Ambition is the drive to achieve high goals. Some people are controlled by their ambitions. Their goals are so important to them they are willing to do anything to attain them. They believe their ends justify the means they use to get them. These people are willing to sacrifice ethics for ambition in the following ways:
Conflicts of Interest: When you choose to use your position for personal gain, you are guilty of conflict of interest. For instance, if you accept bribes, personal favours, and nice gifts to push for a contractor bidding on a project for your company, you are putting your personal gain over the good of the company. If you apply for a job with your company's competitor and suggest you would be willing to divulge secrets, you are guilty of an even worse conflict of interest. If you work for a government regulatory agency and take gifts or presents from those you are regulating, you are also guilty of conflict of interest.

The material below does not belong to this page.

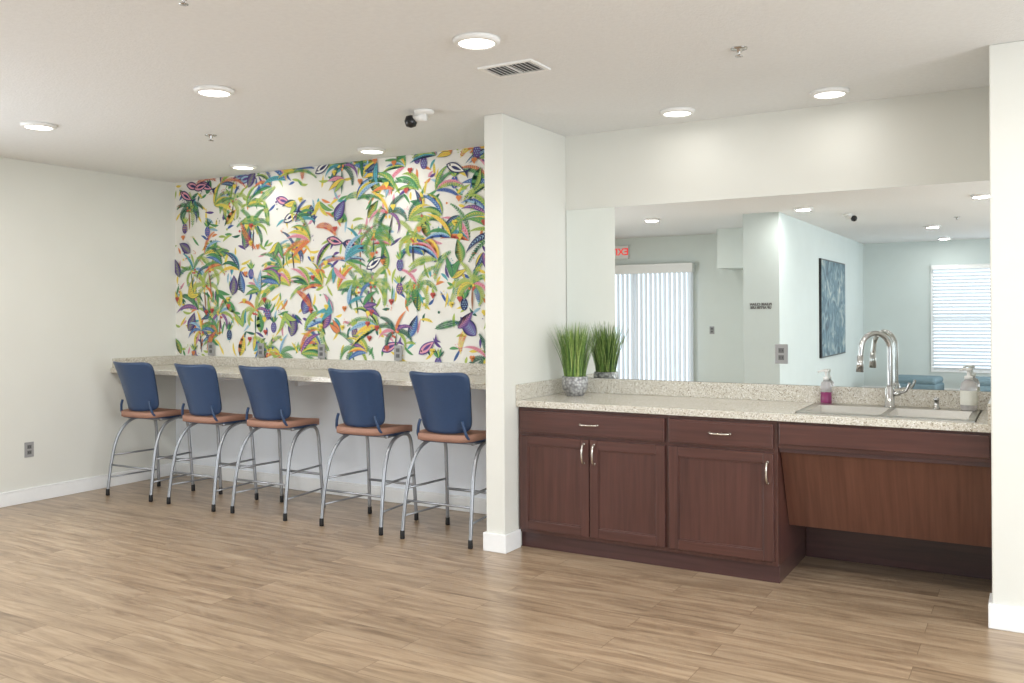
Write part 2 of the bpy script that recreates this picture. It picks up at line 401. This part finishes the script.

Kissing Up: When you perform unethical activities to gain promotion, you allow your personal ambitions to take precedence over ethical standards. For instance, your boss may ask you to spy on another executive to discover damaging information. Similarly, if you grant sexual favours to a supervisor for promotion, you are also being unethical. It is less serious but still unethical to tell your supervisor what he or she wants to hear, rather than telling the truth.
Deceptive Practices: There are many ways workers can be deceptive. You might hide negative information, distort the truth or even lie about your product or services, to get customers to buy them. You might lie to co-workers to get them to make mistakes and lose their chances for promotion. You are also being deceptive if you exaggerate your skills to get a job or cover up weaknesses to gain a promotion.
Cheating: If you take credit for someone else's work, you are cheating the co-worker. If you take all the bows for a team product, you are cheating all the team members. You also cheat co-workers if you steal clients from them.
Many workers climb the career ladder through such unethical practices. Sometimes these catch up with them. Other times, they pay no penalty for their lack of ethics. However, ability rather than blind ambition is a surer road to success.